Your objective = Omit all pictures, then retype the data exactly as given.

Data block =
-=-=-=-=-

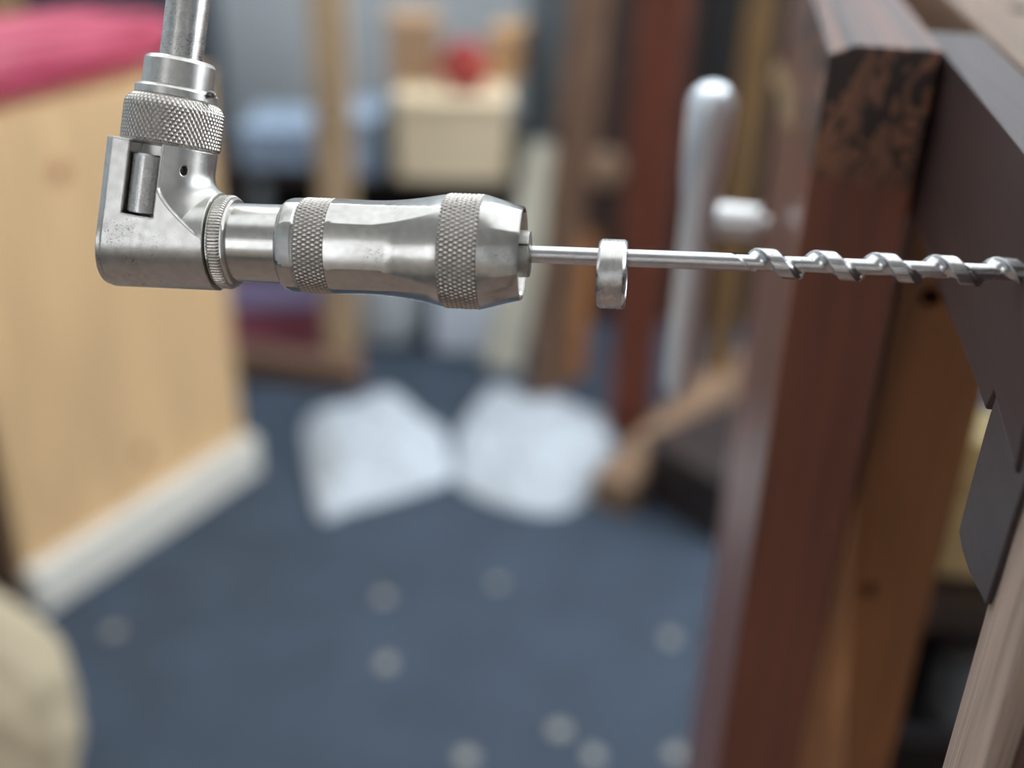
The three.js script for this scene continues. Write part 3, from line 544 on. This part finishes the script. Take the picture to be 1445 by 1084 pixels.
// ------------------------------------------------------------------ plywood cabinet, bag, dark cupboard at left
{
  const a = onY(44, 862), b = onY(352, 660), dx = b.clone().sub(a), w = dx.length(); dx.normalize(); const nz = V(-dx.z, 0, dx.x), q = basis(dx, UP, nz.clone());
  const topY = onPlane(120, 136, a, nz).y, dep = 0.36, railH = 0.07;
  const t = thing('plywood_cabinet', 'big tan plywood cabinet side with a whitish bottom rail', 'cabinet', a, q);
  const ply = wood(240, 200, 148, 0.65, PLY, 0.0002);
  part(t, 'side_panel', moved(box(w - 0.01, topY - 0.01, 0.018), w / 2, topY / 2 + 0.005, -0.012), ply);
  part(t, 'bottom_rail', moved(box(w, railH, 0.03, 0.004, 0), w / 2, railH / 2, 0.012), wood(250, 246, 234, 0.7, PLY), 'whitish unpainted rail');
  part(t, 'top_board', moved(box(w - 0.012, 0.018, dep - 0.02, 0.003, 0), w / 2, topY - 0.009, -dep / 2 - 0.012), ply);
  part(t, 'back_panel', moved(box(w - 0.02, topY - 0.03, 0.012), w / 2, topY / 2, -dep), ply);
  for (const x of [0.012, w - 0.012]) part(t, 'end_panel', moved(box(0.016, topY - 0.02, dep - 0.03), x, topY / 2, -dep / 2 - 0.008), wood(120, 88, 62, 0.65, PLY));
  for (const [px, py, r] of [[86, 245, 0.014], [203, 640, 0.012]]) { const k = onPlane(px, py, a, nz), m = part(t, 'knot', new THREE.CylinderGeometry(r, r, 0.002, 28).rotateX(Math.PI / 2), plain(160, 112, 78, 0.7)); t.updateMatrixWorld(true); m.position.copy(t.worldToLocal(k)); m.position.z = -0.0035; }
  // maroon bag on top
  const n3 = createNoise3D(rng(17)), g = new THREE.SphereGeometry(1, 72, 40), p = g.attributes.position;
  for (let i = 0; i < p.count; i++) {
    let x = p.getX(i), y = p.getY(i), z = p.getZ(i); const f = 1 + 0.07 * n3(x * 2, y * 2, z * 2) + 0.03 * n3(x * 6, y * 6, z * 6);
    const e = (c, k) => Math.sign(c) * Math.abs(c) ** k;
    p.setXYZ(i, 0.3 * e(x, 0.8) * f, Math.max(0.046 * e(y, 0.8) * f * (1 - 0.25 * x), -0.042), 0.085 * e(z, 0.75) * f);
  }
  g.computeVertexNormals();
  const c0 = onPlane(40, 130, a.clone().addScaledVector(nz, -0.07), nz);
  const bag = thing('maroon_bag', 'soft maroon pink bag lying on the plywood cabinet', 'bag', V(c0.x - 0.03, topY + 0.042, c0.z), q.clone().multiply(yaw(0.05)));
  part(bag, 'bag_body', g, new THREE.MeshStandardMaterial({ color: lin(186, 72, 98), roughness: 0.38 }));
  const zip = new THREE.TubeGeometry(new THREE.CatmullRomCurve3([V(-0.22, 0.026, 0.07), V(-0.1, 0.03, 0.072), V(0.08, 0.03, 0.07), V(0.2, 0.022, 0.06)]), 40, 0.004, 8); part(bag, 'zip', zip, plain(120, 30, 54, 0.5));
  // dark cabinet behind
  const dp = onZ(128, 20, 2.3), d = thing('navy_cupboard', 'dark slate cupboard against the back wall behind the maroon bag', 'cupboard', V(dp.x, 0, -2.48));
  part(d, 'carcass', moved(box(0.34, 1.0, 0.3), 0, 0.5, 0), plain(52, 62, 72, 0.6)); part(d, 'door', moved(box(0.33, 0.94, 0.016), 0, 0.5, 0.158), plain(56, 66, 76, 0.6)); part(d, 'handle', moved(box(0.014, 0.12, 0.02), 0.12, 0.55, 0.176), plain(120, 124, 128, 0.4, 0.8));
  const tb = onZ(0, 20, 2.15); upright('tan_board', 'tan upright board at the far left behind the maroon bag', 'board', -2, 20, 2.15, 66, 0.02, 0.95, wood(190, 160, 112, 0.6));
}
{ // pale rounded sack at the lower left
  const n3 = createNoise3D(rng(29)), c = at(-40, 1020, 1.12), r = 0.1, g = new THREE.SphereGeometry(1, 64, 48), p = g.attributes.position;
  const hgt = c.y + 0.17;
  for (let i = 0; i < p.count; i++) { const x = p.getX(i), y = p.getY(i), z = p.getZ(i), f = 1 + 0.05 * n3(x * 2.2, y * 2.2, z * 2.2), wv = y > 0.35 ? 1 - 0.5 * (y - 0.35) : 1; p.setXYZ(i, r * Math.sign(x) * Math.abs(x) ** 0.85 * f * wv, Math.max(-1, y * 1.02) * hgt / 2, r * z * f * wv); }
  g.computeVertexNormals(); boxUV(g, 1);
  const s = thing('canvas_sack', 'rounded pale tan canvas sack at the lower left edge', 'sack', V(c.x, hgt / 2, c.z));
  part(s, 'sack_body', g, wood(220, 204, 172, 0.85, PLY)); part(s, 'tied_neck', moved(lathe([[0, 0.02], [0.02, 0.026], [0.05, 0.04], [0.055, 0.03], [0.05, 0]], 32), 0, hgt / 2 - 0.012, 0), wood(220, 204, 172, 0.85, PLY));
}
// ------------------------------------------------------------------ shavings on the floor
{
  const rnd = rng(404), mat = plain(150, 150, 146, 0.8);
  const spots = [[545, 935, 0.5, 'round pale wood chip alone on the floor near the picture centre'], [541, 842, 0.34, 'pale wood chip above the brightest chip'], [702, 822, 0.24, 'faint pale wood chip below the gap between the sheets'], [657, 1068, 0.5, 'pale wood chip at the bottom edge, middle'], [790, 1030, 0.42, 'long pale wood shaving at the bottom, left of the leg'], [838, 1066, 0.42, 'pale wood shaving lowest beside the long shaving'], [945, 900, 0.36, 'pale wood chip close to the red bench leg'], [952, 1064, 0.5, 'pale wood chip at the bottom next to the bench leg'], [160, 890, 0.3, 'dull wood chip on the floor before the plywood cabinet']];
  for (const [x, y, s, label] of spots) {
    const p = onY(x, y, 0.004), r = 0.0075 + 0.012 * s, pts = [];
    for (let i = 0; i < 9; i++) { const a = i / 9 * 2 * Math.PI, q = r * (0.75 + 0.35 * rnd()); pts.push([q * Math.cos(a), q * Math.sin(a)]); }
    const g = plate(pts, 0.003, 0.0006); g.rotateX(-Math.PI / 2);
    const pos = g.attributes.position; for (let i = 0; i < pos.count; i++) pos.setY(i, pos.getY(i) + 12 * pos.getX(i) ** 2); g.computeVertexNormals();
    single('wood_chip', label, 'wood chip', g, mat, V(p.x, 0.0005, p.z), yaw(rnd() * 3), 'wood chips on the floor');
  }
}
renderer.render(scene, camera);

-=-=-=-=-

Worked solution =
The three.js script for this scene continues. Write part 3, from line 544 on. This part finishes the script. Take the picture to be 1445 by 1084 pixels.
// ------------------------------------------------------------------ plywood cabinet, bag, dark cupboard at left
{
  const a = onY(44, 862), b = onY(352, 660), dx = b.clone().sub(a), w = dx.length(); dx.normalize(); const nz = V(-dx.z, 0, dx.x), q = basis(dx, UP, nz.clone());
  const topY = onPlane(120, 136, a, nz).y, dep = 0.36, railH = 0.07;
  const t = thing('plywood_cabinet', 'big tan plywood cabinet side with a whitish bottom rail', 'cabinet', a, q);
  const ply = wood(240, 200, 148, 0.65, PLY, 0.0002);
  part(t, 'side_panel', moved(box(w - 0.01, topY - 0.01, 0.018), w / 2, topY / 2 + 0.005, -0.012), ply);
  part(t, 'bottom_rail', moved(box(w, railH, 0.03, 0.004, 0), w / 2, railH / 2, 0.012), wood(250, 246, 234, 0.7, PLY), 'whitish unpainted rail');
  part(t, 'top_board', moved(box(w - 0.012, 0.018, dep - 0.02, 0.003, 0), w / 2, topY - 0.009, -dep / 2 - 0.012), ply);
  part(t, 'back_panel', moved(box(w - 0.02, topY - 0.03, 0.012), w / 2, topY / 2, -dep), ply);
  for (const x of [0.012, w - 0.012]) part(t, 'end_panel', moved(box(0.016, topY - 0.02, dep - 0.03), x, topY / 2, -dep / 2 - 0.008), wood(120, 88, 62, 0.65, PLY));
  for (const [px, py, r] of [[86, 245, 0.014], [203, 640, 0.012]]) { const k = onPlane(px, py, a, nz), m = part(t, 'knot', new THREE.CylinderGeometry(r, r, 0.002, 28).rotateX(Math.PI / 2), plain(160, 112, 78, 0.7)); t.updateMatrixWorld(true); m.position.copy(t.worldToLocal(k)); m.position.z = -0.0035; }
  // maroon bag on top
  const n3 = createNoise3D(rng(17)), g = new THREE.SphereGeometry(1, 72, 40), p = g.attributes.position;
  for (let i = 0; i < p.count; i++) {
    let x = p.getX(i), y = p.getY(i), z = p.getZ(i); const f = 1 + 0.07 * n3(x * 2, y * 2, z * 2) + 0.03 * n3(x * 6, y * 6, z * 6);
    const e = (c, k) => Math.sign(c) * Math.abs(c) ** k;
    p.setXYZ(i, 0.3 * e(x, 0.8) * f, Math.max(0.046 * e(y, 0.8) * f * (1 - 0.25 * x), -0.042), 0.085 * e(z, 0.75) * f);
  }
  g.computeVertexNormals();
  const c0 = onPlane(40, 130, a.clone().addScaledVector(nz, -0.07), nz);
  const bag = thing('maroon_bag', 'soft maroon pink bag lying on the plywood cabinet', 'bag', V(c0.x - 0.03, topY + 0.042, c0.z), q.clone().multiply(yaw(0.05)));
  part(bag, 'bag_body', g, new THREE.MeshStandardMaterial({ color: lin(186, 72, 98), roughness: 0.38 }));
  const zip = new THREE.TubeGeometry(new THREE.CatmullRomCurve3([V(-0.22, 0.026, 0.07), V(-0.1, 0.03, 0.072), V(0.08, 0.03, 0.07), V(0.2, 0.022, 0.06)]), 40, 0.004, 8); part(bag, 'zip', zip, plain(120, 30, 54, 0.5));
  // dark cabinet behind
  const dp = onZ(128, 20, 2.3), d = thing('navy_cupboard', 'dark slate cupboard against the back wall behind the maroon bag', 'cupboard', V(dp.x, 0, -2.48));
  part(d, 'carcass', moved(box(0.34, 1.0, 0.3), 0, 0.5, 0), plain(52, 62, 72, 0.6)); part(d, 'door', moved(box(0.33, 0.94, 0.016), 0, 0.5, 0.158), plain(56, 66, 76, 0.6)); part(d, 'handle', moved(box(0.014, 0.12, 0.02), 0.12, 0.55, 0.176), plain(120, 124, 128, 0.4, 0.8));
  const tb = onZ(0, 20, 2.15); upright('tan_board', 'tan upright board at the far left behind the maroon bag', 'board', -2, 20, 2.15, 66, 0.02, 0.95, wood(190, 160, 112, 0.6));
}
{ // pale rounded sack at the lower left
  const n3 = createNoise3D(rng(29)), c = at(-40, 1020, 1.12), r = 0.1, g = new THREE.SphereGeometry(1, 64, 48), p = g.attributes.position;
  const hgt = c.y + 0.17;
  for (let i = 0; i < p.count; i++) { const x = p.getX(i), y = p.getY(i), z = p.getZ(i), f = 1 + 0.05 * n3(x * 2.2, y * 2.2, z * 2.2), wv = y > 0.35 ? 1 - 0.5 * (y - 0.35) : 1; p.setXYZ(i, r * Math.sign(x) * Math.abs(x) ** 0.85 * f * wv, Math.max(-1, y * 1.02) * hgt / 2, r * z * f * wv); }
  g.computeVertexNormals(); boxUV(g, 1);
  const s = thing('canvas_sack', 'rounded pale tan canvas sack at the lower left edge', 'sack', V(c.x, hgt / 2, c.z));
  part(s, 'sack_body', g, wood(220, 204, 172, 0.85, PLY)); part(s, 'tied_neck', moved(lathe([[0, 0.02], [0.02, 0.026], [0.05, 0.04], [0.055, 0.03], [0.05, 0]], 32), 0, hgt / 2 - 0.012, 0), wood(220, 204, 172, 0.85, PLY));
}
// ------------------------------------------------------------------ shavings on the floor
{
  const rnd = rng(404), mat = plain(150, 150, 146, 0.8);
  const spots = [[545, 935, 0.5, 'round pale wood chip alone on the floor near the picture centre'], [541, 842, 0.34, 'pale wood chip above the brightest chip'], [702, 822, 0.24, 'faint pale wood chip below the gap between the sheets'], [657, 1068, 0.5, 'pale wood chip at the bottom edge, middle'], [790, 1030, 0.42, 'long pale wood shaving at the bottom, left of the leg'], [838, 1066, 0.42, 'pale wood shaving lowest beside the long shaving'], [945, 900, 0.36, 'pale wood chip close to the red bench leg'], [952, 1064, 0.5, 'pale wood chip at the bottom next to the bench leg'], [160, 890, 0.3, 'dull wood chip on the floor before the plywood cabinet']];
  for (const [x, y, s, label] of spots) {
    const p = onY(x, y, 0.004), r = 0.0075 + 0.012 * s, pts = [];
    for (let i = 0; i < 9; i++) { const a = i / 9 * 2 * Math.PI, q = r * (0.75 + 0.35 * rnd()); pts.push([q * Math.cos(a), q * Math.sin(a)]); }
    const g = plate(pts, 0.003, 0.0006); g.rotateX(-Math.PI / 2);
    const pos = g.attributes.position; for (let i = 0; i < pos.count; i++) pos.setY(i, pos.getY(i) + 12 * pos.getX(i) ** 2); g.computeVertexNormals();
    single('wood_chip', label, 'wood chip', g, mat, V(p.x, 0.0005, p.z), yaw(rnd() * 3), 'wood chips on the floor');
  }
}
renderer.render(scene, camera);